There are a lot of different ways to categorize founders. One such way is through number of tries and their outcomes.1 I surmise that there are roughly three distinct groups here.
Obviously, there are the Alexandr Wangs, Brian Cheskys, and Mark Zuckerburgs of the world: visionaries whose first companies—within 5-10 years of founding—are among the most valuable in the world. Then, there are those who parlay a first company into a second, and sometimes, a second into a third and so on and so forth. Take Elon Musk, Peter Thiel, the Collison brothers, and Jack Dorsey for instance.
Often, some of these individuals are secretly a member of the third camp: those who failed first. Known canonical members of it include Sam Altman, Delian Asparouhov, and even Travis Kalanick (if you take him at his word). By failure, I mean everything between an exit well below the last markup (e.g. Loopt) and an outright cessation of operations (e.g. Scour). This is a slight derivation of the dichotomy pointed out by X user Luke Metro, who proposed:
“There are many blog posts written on how to have a successful tech career or how to start a successful company. But there’s almost nothing on how to leverage your clout into a big payday at the next thing, while still ostensibly remaining employed. Big gap in the market here.”
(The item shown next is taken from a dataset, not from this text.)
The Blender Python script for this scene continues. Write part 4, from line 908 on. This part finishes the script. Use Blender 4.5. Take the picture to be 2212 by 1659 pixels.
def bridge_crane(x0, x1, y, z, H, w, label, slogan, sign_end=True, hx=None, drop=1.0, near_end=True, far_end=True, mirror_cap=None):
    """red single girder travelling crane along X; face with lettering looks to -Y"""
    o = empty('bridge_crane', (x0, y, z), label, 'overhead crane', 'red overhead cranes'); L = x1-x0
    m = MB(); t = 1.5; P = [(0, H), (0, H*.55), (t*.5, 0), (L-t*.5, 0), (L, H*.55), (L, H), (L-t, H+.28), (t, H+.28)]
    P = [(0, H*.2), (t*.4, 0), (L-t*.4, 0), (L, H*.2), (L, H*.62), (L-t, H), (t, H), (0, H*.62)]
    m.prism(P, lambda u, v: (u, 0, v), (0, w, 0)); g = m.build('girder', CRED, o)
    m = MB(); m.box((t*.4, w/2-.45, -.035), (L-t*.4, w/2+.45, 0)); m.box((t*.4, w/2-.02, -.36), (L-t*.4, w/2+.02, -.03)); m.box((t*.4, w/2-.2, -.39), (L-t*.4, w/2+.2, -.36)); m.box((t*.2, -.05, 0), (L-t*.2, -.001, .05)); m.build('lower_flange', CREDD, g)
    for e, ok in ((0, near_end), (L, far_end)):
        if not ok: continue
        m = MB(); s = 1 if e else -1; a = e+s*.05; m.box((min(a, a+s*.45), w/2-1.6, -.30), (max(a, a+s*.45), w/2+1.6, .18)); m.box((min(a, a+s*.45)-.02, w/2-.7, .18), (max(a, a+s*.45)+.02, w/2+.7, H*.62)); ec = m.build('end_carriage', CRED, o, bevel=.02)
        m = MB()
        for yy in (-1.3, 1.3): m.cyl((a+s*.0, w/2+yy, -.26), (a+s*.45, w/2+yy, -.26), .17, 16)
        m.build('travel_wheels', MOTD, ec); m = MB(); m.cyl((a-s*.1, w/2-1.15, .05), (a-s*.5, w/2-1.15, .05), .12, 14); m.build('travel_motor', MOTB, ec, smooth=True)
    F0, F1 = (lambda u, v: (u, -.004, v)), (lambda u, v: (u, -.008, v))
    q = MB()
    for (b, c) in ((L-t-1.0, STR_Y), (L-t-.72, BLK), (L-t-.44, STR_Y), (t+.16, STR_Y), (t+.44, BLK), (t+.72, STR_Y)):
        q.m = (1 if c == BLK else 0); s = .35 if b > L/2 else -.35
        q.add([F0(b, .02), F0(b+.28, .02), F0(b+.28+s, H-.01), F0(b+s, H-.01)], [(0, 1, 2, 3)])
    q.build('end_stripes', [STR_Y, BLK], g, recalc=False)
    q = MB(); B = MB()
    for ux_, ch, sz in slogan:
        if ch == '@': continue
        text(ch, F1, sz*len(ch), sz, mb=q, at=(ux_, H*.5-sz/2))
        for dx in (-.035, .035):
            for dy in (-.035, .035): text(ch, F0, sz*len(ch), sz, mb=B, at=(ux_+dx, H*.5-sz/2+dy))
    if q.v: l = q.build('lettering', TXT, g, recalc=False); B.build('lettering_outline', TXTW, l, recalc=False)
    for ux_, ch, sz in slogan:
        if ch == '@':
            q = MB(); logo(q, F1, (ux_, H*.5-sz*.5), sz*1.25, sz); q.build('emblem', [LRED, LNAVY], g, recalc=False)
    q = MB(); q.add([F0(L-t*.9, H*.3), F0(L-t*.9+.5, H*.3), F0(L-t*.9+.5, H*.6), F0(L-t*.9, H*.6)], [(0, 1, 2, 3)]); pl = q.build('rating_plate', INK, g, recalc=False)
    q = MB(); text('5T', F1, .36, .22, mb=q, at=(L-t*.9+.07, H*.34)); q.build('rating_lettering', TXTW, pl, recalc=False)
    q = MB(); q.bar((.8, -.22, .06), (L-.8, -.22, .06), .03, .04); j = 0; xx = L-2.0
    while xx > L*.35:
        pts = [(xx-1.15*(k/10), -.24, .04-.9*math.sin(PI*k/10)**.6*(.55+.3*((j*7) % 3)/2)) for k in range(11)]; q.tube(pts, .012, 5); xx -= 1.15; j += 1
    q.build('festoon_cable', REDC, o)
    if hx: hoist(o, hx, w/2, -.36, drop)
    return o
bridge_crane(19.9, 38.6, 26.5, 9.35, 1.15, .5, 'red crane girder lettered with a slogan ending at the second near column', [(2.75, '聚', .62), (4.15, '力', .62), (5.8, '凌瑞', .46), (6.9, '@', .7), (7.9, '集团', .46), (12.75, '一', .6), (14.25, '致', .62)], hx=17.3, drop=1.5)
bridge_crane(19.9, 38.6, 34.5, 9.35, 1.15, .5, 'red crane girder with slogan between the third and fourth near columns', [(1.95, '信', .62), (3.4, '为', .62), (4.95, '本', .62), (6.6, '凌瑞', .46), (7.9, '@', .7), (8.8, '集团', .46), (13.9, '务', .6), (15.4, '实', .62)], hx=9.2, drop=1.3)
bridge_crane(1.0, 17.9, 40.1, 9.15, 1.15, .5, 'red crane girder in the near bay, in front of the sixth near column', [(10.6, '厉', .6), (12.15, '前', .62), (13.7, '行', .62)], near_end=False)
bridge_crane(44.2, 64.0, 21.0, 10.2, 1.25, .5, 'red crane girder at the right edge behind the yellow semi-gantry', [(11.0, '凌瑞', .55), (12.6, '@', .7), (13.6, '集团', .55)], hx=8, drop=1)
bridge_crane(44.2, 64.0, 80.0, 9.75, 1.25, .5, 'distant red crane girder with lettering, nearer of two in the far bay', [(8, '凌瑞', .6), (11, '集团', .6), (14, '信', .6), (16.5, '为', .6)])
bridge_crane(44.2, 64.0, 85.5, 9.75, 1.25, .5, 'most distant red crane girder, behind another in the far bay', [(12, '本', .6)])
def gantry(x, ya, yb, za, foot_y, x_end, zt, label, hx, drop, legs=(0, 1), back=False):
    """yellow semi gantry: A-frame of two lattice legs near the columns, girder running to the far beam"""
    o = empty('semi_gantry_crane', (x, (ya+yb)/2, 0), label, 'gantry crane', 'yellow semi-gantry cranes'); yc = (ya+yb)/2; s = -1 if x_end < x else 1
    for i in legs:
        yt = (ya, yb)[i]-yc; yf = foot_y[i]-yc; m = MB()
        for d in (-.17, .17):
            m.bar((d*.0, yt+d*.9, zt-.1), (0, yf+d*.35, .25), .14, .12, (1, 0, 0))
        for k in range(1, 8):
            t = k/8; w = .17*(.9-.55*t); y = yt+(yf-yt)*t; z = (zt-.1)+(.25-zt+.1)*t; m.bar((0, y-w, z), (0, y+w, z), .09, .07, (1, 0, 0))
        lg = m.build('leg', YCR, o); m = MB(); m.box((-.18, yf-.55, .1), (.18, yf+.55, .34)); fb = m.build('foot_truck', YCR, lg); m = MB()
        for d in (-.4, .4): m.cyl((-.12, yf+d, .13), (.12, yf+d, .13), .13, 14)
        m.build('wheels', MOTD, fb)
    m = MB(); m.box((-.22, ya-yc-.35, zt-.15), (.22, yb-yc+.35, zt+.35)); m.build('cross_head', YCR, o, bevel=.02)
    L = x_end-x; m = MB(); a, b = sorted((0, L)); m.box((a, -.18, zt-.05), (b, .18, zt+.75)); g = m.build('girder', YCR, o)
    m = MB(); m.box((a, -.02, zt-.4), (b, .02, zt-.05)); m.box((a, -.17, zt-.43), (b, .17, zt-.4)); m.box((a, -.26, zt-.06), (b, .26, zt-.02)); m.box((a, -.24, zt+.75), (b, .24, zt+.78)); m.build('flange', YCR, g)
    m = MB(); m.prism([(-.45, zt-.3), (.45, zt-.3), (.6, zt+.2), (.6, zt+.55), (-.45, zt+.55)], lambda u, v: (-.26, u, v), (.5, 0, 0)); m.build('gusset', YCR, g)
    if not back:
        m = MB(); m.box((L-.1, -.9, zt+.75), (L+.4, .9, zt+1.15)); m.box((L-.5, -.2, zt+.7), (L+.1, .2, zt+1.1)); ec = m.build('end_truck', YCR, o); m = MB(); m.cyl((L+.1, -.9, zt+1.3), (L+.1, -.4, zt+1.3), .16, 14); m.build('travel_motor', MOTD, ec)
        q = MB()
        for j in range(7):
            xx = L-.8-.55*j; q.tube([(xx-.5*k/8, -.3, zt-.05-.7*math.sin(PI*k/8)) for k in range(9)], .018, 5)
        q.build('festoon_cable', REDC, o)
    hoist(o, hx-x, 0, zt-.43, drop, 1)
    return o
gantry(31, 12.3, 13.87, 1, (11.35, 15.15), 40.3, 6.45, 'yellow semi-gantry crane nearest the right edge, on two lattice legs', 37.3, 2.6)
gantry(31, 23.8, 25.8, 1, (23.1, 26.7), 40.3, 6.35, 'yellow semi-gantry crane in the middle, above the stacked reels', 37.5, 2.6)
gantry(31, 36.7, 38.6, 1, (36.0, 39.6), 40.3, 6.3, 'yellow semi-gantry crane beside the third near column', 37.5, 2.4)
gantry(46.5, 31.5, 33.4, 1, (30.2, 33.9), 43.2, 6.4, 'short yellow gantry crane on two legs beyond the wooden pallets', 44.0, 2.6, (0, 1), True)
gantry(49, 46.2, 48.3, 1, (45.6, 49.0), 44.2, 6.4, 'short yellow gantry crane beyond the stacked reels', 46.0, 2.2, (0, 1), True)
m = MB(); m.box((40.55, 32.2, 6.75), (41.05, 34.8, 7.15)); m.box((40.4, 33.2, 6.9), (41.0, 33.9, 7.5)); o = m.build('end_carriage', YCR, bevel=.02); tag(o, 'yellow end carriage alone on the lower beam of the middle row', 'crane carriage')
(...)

I aim, naturally, to begin to fill a version of that gap herein. We can address this through the three aforementioned examples and a few more:
Altman “walked away from Loopt shaken and sad” after an “acquihire” well below their last markup.
Asparouhov’s Nightingale reached ramen profitability but failed to achieve breakout success and sold for “a small amount to one of our clients.”
Kalanick’s Scour, which he claimed to be a co-founder of, was sued into oblivion and sold for parts.
Justin Kan’s first project, YC funded Kiko Calendar, sold the rights to its software on eBay after shutting down.
Apoorva Mehta famously launched twenty failed startups before founding Instacart.
Of course, the single most important thing is the generic advice to never give up and keep trying. Stay in the arena, continue learning, and you’ll eventually win. David Senra of Founders Podcast captured this well in an anecdote about Rafael Nadal and Larry Ellison excerpted from Guthrie’s The Billionaire and the Mechanic:
Then Larry abruptly stopped himself. “Forget everything I just said. The answer is simple. I never give up.” Earlier, Nadal had said something that made a deep impression on Larry. When asked if he loved winning, Nadal shook his head and replied, “No, I love the fight. If you fight hard the winning will come.” Larry loved the fight.
The obvious can often be the most insightful. How do you win? You keep trying.
Yet there’s a second—perhaps more sagacious and actionable—insight to be drawn: network building during and after their failure enables a subsequent rise. Altman came out of Loopt firmly enmeshed in the YC network; so did Kan. Similarly, Mehta caught his first break there as well. Asparouhov found a penchant for early stage investing, gaining prominence at Khosla and Founders Fund. While Kalanick tried again and scraped along for several years, after a modest exit from Red Swoosh, he too moved to San Francisco and started angel investing before founding Uber. Similarly, though not a failure per se, following Jason Calacanis’ own modest exit, he went to work for Sequoia, laying the groundwork for much of what he is known for today.2
One should, as always, avoid conflating correlation with causation in ascribing success to these choices. Yet the aforementioned path wherein failed founders take the time to build networks during or following a failure affirmatively set them up for future success. In the process, many also found a mentor; Altman found Graham and Asparouhov found Rabois.
In other words, if you’re intent on building but not yet ready, make sure you’re laying the groundwork. Find a VC to work for or a mentor learn from, or better yet, both. Sometimes, à la Jcal, you might just stumble into being the first check into Uber.
Any time I structure, categorize, or classify things I can’t help think of a beautiful quote from Foucault’s The Order of Things: “To classify... ...will mean, in a movement that makes analysis pivot on its axis, to relate the visible, to the invisible, to its deeper cause, as it were, then to rise upwards once more from that hidden architecture towards the more obvious signs displayed on the surfaces of bodies.”
Thank you, Luke Metro, for pointing out that one.